Photo credit: The Open Road Free Stock
Bob Dylan was prescient in “Bob Dylan’s Dream.” It’s talent and intelligence that sees such profound issues in human relationships at such a young age. Maybe it’s genius.
It’s been 54 years since Judy, Joe, Dawn, and I packed Dawn’s green ’67 Mustang in Glastonbury, Connecticut, and headed out on the road for a bona fide road trip at the end of the decade, full of dreams, or at least close to the end of that era. Joe was my best friend in college and graduate school. I felt like we were brothers. Judy was his significant other at the time, and they seemed inseparable. By chance, Dawn and a friend had traveled from Long Island and walked into Judy’s dormitory, Weinstein Hall, on the campus of New York University on University Place in Greenwich Village. That day we met was at the end of March, a cold, rainy night, and we scoured the Village for things to do that evening, ending up at the Ninth Circle.
The weather was perfect at the beginning of July in 1971, as we headed out onto the limitless highway beginning with the Mass Pike. North of Albany, New York, probably near Lake George, we stopped at a restaurant for dinner in a small town beside the Northway, Route 87. We sat in a booth a few feet beyond the row of stools that were placed in front of the restaurant’s Formica counter. One of the people at the counter began haranguing Joe about his long hair… I also had long hair… and the hateful interchange saw us soon leave town with a police escort that ended at the on-ramp for the highway. A few years ago, Judy told me she couldn’t remember much about our trip, but she recalled the police escort. She later denigrated my commentary of the trip, “The Road Trip,” a response that hurt at a very basic level. “We were kids,” was a recurring observation Judy made about those days. Her life led her on a path much different from the values she had held.
We spent the night just beyond the Saint Lawrence River south of Ottawa. In the darkness of the night, we did not realize how close the motel was to the river, but we woke up in the middle of the night soaked in humidity and had to retrieve our sleeping bags, which we placed on top of our bedding, to stay dry through the remainder of the night into the early morning.
We traveled another 100 miles or so, or perhaps a bit longer than that, and arrived at Eganville, just beyond the town of Renfrew, in Ontario, Canada, at the site of a house my family’s friend Donny was in the process of building. The first-floor deck of the house was completed along with the kitchen, and that night we slept on the deck until a massive mosquito attack drove us into the back of a van one of Donny’s friends owned, a person who was helping Donny build his house.
The time we spent in Canada with Donny was magical, with visits to a neighbor and the now-famous teeth-brushing incident in the Bonnechere River. Something happened on one of the days of our trip between Dawn and Joe that upset Dawn, but she would never speak about the details. Our relationship was problematic, and whatever happened in Canada was but one issue that marked the end of the relationship.
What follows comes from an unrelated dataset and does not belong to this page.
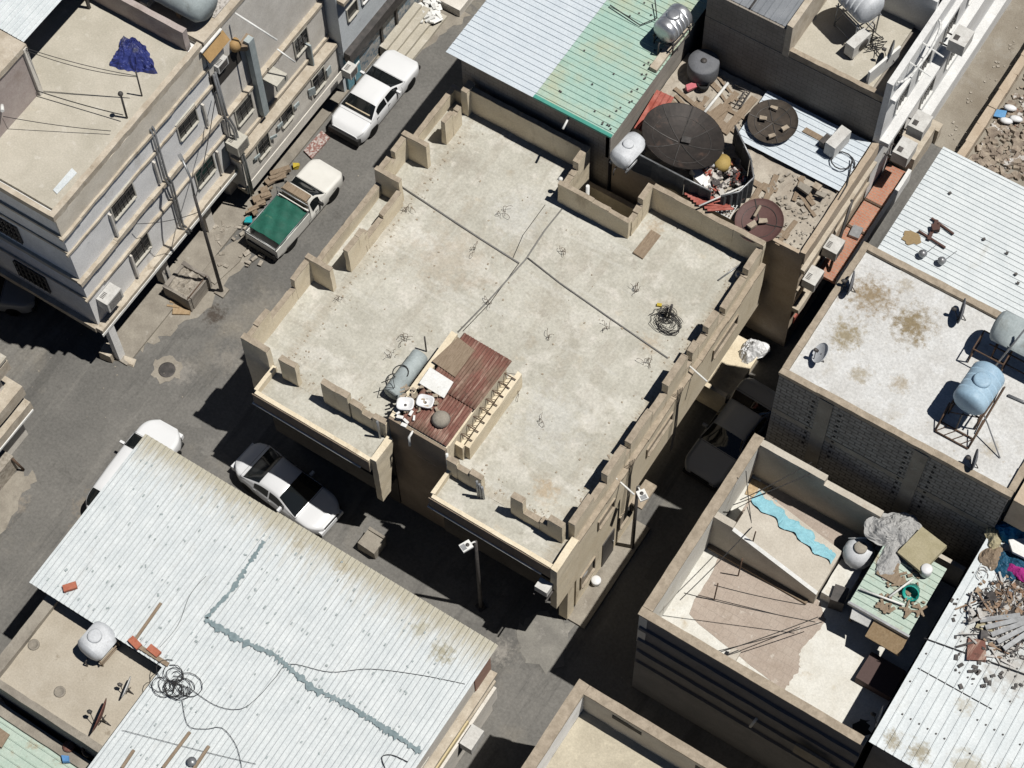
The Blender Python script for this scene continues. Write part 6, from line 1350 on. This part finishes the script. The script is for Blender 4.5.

Donny had come to Canada as an expat, and I considered the same action. A real estate agent met with Dawn and me on Donny’s land and outlined the cost of buying land and erecting an A-frame on similar nearby property. The real estate agent told of his time in the German army under Hitler, the Wehrmacht, and defended himself with his observation, “What was I going to do? They would have shot me,” speaking defensively about his actions decades ago. I was in the middle of a battle with the government about the Vietnam War, and my relationship with Dawn would soon end. We were young, and like many others, decisions and actions were foisted on us during those times, decisions often beyond our years.
All of these many decades later, I think with great sadness on the dissolution of all of the relationships between the four friends who set out with great and high hopes and the dreams of youth and returned with soon-to-be-shattered relationships. Judy died in 2022, and I had only communicated with her by way of the Internet for years, and our communication was of the most superficial kind. Still, I can see our group on that road trip in so many scenes and situations that it makes it impossible to let go of those memories.